Our Southeast Division outlooks conclude with the Washington Wizards. Will the Chicago Bulls be able to stop a faster Wizards team next season?
Although the Chicago Bulls are considered the deeper team, Fred Hoiberg‘s bunch still need to prove they can go head-to-head with a faster and retooled Washington Wizards team.
The Wizards, led by All-Star point guard John Wall, play better when they’re running a small-ball offense, and they beat the Bulls badly late last year.
Derrick Rose used to lord it over the pass-first Wall. With the new Bulls’ back court, Rajon Rondo will have to hold his own against Wall, while Jerian Grant will be playing heavy minutes trying to contain the Wizards’ All-Star playmaker and his backcourt mate, Bradley Beal.
In the game below, the Bulls lost to a sweet-shooting Wizards team that attacked Pau Gasol in the post constantly.
This year, the Chicago Bulls will be relying on Dwyane Wade as the veteran scoring weapon against the Wizards. Jimmy Butler and Jerian Grant may take turns putting the clamps on Wall and the Wizards scoring wings’ Kelly Oubre Jr. and Markieff Morris.
Robin Lopez takes Pau Gasol’s role of post defender and he makes the job of Bobby Portis easier cleaning up the glass by putting a body on the Wizards post players.
This coming season may be the breakout year for Oubre Jr. as the team’s scoring machine. The Wizards also have Ian Mahinmi, formerly a starting Indiana Pacer playing in the second unit as a tough defender alongside Otto Porter. Mahinmi averaged 9.1 points per game with an effective field goal percentage of 58.9 percent, while adding 7.1 rebounds for the Pacers. He will provide the Wizards with strong defense covering the Bulls’ inside scorers.
The high octane back court of Wall and Beal should help the Wizards under new coach Scott Brooks play a stronger regular season.
The Chicago Bulls get to fully test their new pieces against the Wizards. Both teams playing fast basketball with strong post defenders could make for a fun season series.
On paper, the Bulls are the deeper team with Rondo and Denzel Valentine setting up Hoiball and Nikola Mirotic and Doug McDermott being should outshoot the Wizards in a slower, more physical game at times.

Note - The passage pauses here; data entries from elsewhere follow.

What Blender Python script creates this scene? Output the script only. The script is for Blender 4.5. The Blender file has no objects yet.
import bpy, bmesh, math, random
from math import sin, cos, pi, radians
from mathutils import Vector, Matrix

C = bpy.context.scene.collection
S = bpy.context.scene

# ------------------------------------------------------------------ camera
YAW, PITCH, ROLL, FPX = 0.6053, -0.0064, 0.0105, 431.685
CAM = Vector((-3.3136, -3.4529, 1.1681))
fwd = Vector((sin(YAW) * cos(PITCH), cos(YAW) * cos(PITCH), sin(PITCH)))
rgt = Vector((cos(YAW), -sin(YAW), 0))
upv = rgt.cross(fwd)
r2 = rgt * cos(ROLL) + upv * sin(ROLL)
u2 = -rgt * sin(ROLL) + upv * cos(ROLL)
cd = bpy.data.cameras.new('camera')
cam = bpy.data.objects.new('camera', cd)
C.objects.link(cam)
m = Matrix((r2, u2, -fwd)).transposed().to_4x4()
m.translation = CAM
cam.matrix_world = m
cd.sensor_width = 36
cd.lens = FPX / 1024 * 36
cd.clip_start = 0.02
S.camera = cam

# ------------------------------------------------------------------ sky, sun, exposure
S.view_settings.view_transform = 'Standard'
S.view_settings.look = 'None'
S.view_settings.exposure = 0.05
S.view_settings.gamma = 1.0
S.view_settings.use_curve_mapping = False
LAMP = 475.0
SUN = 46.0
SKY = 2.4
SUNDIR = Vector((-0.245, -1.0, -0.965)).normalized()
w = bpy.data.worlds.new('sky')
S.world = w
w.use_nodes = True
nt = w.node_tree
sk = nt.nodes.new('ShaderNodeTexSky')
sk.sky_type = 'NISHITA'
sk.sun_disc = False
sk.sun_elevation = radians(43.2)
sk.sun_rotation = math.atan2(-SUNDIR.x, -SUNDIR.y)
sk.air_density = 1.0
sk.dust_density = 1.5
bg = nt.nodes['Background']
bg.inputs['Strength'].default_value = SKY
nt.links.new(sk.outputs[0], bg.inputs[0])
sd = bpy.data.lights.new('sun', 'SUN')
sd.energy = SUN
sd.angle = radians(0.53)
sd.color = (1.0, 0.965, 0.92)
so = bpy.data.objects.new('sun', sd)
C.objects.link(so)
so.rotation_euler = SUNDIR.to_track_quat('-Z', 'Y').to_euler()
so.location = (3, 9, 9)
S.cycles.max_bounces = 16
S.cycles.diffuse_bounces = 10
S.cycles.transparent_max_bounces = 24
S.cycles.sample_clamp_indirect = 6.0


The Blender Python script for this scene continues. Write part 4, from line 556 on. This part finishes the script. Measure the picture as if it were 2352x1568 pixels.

If the Wizards can run the Bulls to the ground, and keep the “Rifle Squad” from getting their rhythm, they can beat the Bulls.
Coaching: Fred Hoiberg vs. Scott Brooks
With the Wizards, Scott Brooks inherits an All-Star point guard and Bradley Beal at shooting guard. Brooks will play Kelly Oubre Jr., a freak athlete and a wing scorer at the small forward more, and may go small ball full-time with Otto Porter and Ian Mahinmi.
That will mean Wall, Beal, Oubre and Porter on the wing and Mahinmi. If they want more action in the post, Brooks can play Markieff Morris as a small-ball center, too.
A sleeper option at guard may be Danuel House, a Wizards draft pick and a strong three-and-D tweener guard-forward who plays the running game well. After these guys, the Wizards thin out like onion soup with aging backup guards like Marcus Thornton.
The loss of Nene puts a big dent in the Wizards offense and defense in the paint and Mahinmi may not be able to do it all by himself. Brooks might even slow the team down to keep his thoroughbreds from getting burned out or injured if the Wizards run out all game long.
When they do slow down, Marcin Gortat, ex-Bull Drew Gooden, and J.J. Hickson won’t strike fear into any of the Bulls’ “Bench Mob”.
Fred Hoiberg is going to walk the fine line of not getting too comfortable with each game the Bulls play or they may get wins snatched from them again like last season’s improbable losses to under-.500 teams. The Wizards ran at every opportunity and got their shooters into rhythm, something that the Bulls should be doing against other teams.
The Bench Mob should mop up a team like the Wizards if the pieces fit and are given plenty of playing time to close out games. Hoiberg’s new swarm-the-guard defense may force John Wall into some nasty turnovers.
Without Nene Hilario in the paint to bully anyone, Hoiberg can count on Bobby Portis, Cristiano Felicio and Nikola Mirotic to have field day in the post.